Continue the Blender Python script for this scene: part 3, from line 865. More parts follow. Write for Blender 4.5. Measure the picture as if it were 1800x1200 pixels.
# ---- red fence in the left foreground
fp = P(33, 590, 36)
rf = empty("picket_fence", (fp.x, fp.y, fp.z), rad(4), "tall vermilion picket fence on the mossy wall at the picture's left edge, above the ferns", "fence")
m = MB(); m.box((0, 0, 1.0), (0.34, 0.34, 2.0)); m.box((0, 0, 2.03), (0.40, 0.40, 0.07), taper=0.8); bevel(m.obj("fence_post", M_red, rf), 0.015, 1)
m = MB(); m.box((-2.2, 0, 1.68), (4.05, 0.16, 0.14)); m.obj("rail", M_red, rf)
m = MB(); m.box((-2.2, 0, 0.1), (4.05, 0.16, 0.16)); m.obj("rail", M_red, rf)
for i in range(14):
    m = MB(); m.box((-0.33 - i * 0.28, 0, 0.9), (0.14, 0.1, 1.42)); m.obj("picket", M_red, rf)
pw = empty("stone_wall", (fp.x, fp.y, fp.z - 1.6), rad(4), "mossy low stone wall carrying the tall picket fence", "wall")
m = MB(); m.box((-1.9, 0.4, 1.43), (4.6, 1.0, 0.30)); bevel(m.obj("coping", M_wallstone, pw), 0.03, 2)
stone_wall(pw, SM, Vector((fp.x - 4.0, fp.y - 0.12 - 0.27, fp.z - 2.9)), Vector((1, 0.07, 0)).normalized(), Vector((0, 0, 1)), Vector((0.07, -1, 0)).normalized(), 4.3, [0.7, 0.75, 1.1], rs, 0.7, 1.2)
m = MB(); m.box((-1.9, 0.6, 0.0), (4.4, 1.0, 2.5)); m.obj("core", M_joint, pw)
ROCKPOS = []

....

TASK: Transcribe every line of the data, exactly as it stands.

RESPONSE TO THE EXERCISE:
Continue the Blender Python script for this scene: part 3, from line 865. More parts follow. Write for Blender 4.5. Measure the picture as if it were 1800x1200 pixels.
# ---- red fence in the left foreground
fp = P(33, 590, 36)
rf = empty("picket_fence", (fp.x, fp.y, fp.z), rad(4), "tall vermilion picket fence on the mossy wall at the picture's left edge, above the ferns", "fence")
m = MB(); m.box((0, 0, 1.0), (0.34, 0.34, 2.0)); m.box((0, 0, 2.03), (0.40, 0.40, 0.07), taper=0.8); bevel(m.obj("fence_post", M_red, rf), 0.015, 1)
m = MB(); m.box((-2.2, 0, 1.68), (4.05, 0.16, 0.14)); m.obj("rail", M_red, rf)
m = MB(); m.box((-2.2, 0, 0.1), (4.05, 0.16, 0.16)); m.obj("rail", M_red, rf)
for i in range(14):
    m = MB(); m.box((-0.33 - i * 0.28, 0, 0.9), (0.14, 0.1, 1.42)); m.obj("picket", M_red, rf)
pw = empty("stone_wall", (fp.x, fp.y, fp.z - 1.6), rad(4), "mossy low stone wall carrying the tall picket fence", "wall")
m = MB(); m.box((-1.9, 0.4, 1.43), (4.6, 1.0, 0.30)); bevel(m.obj("coping", M_wallstone, pw), 0.03, 2)
stone_wall(pw, SM, Vector((fp.x - 4.0, fp.y - 0.12 - 0.27, fp.z - 2.9)), Vector((1, 0.07, 0)).normalized(), Vector((0, 0, 1)), Vector((0.07, -1, 0)).normalized(), 4.3, [0.7, 0.75, 1.1], rs, 0.7, 1.2)
m = MB(); m.box((-1.9, 0.6, 0.0), (4.4, 1.0, 2.5)); m.obj("core", M_joint, pw)
ROCKPOS = []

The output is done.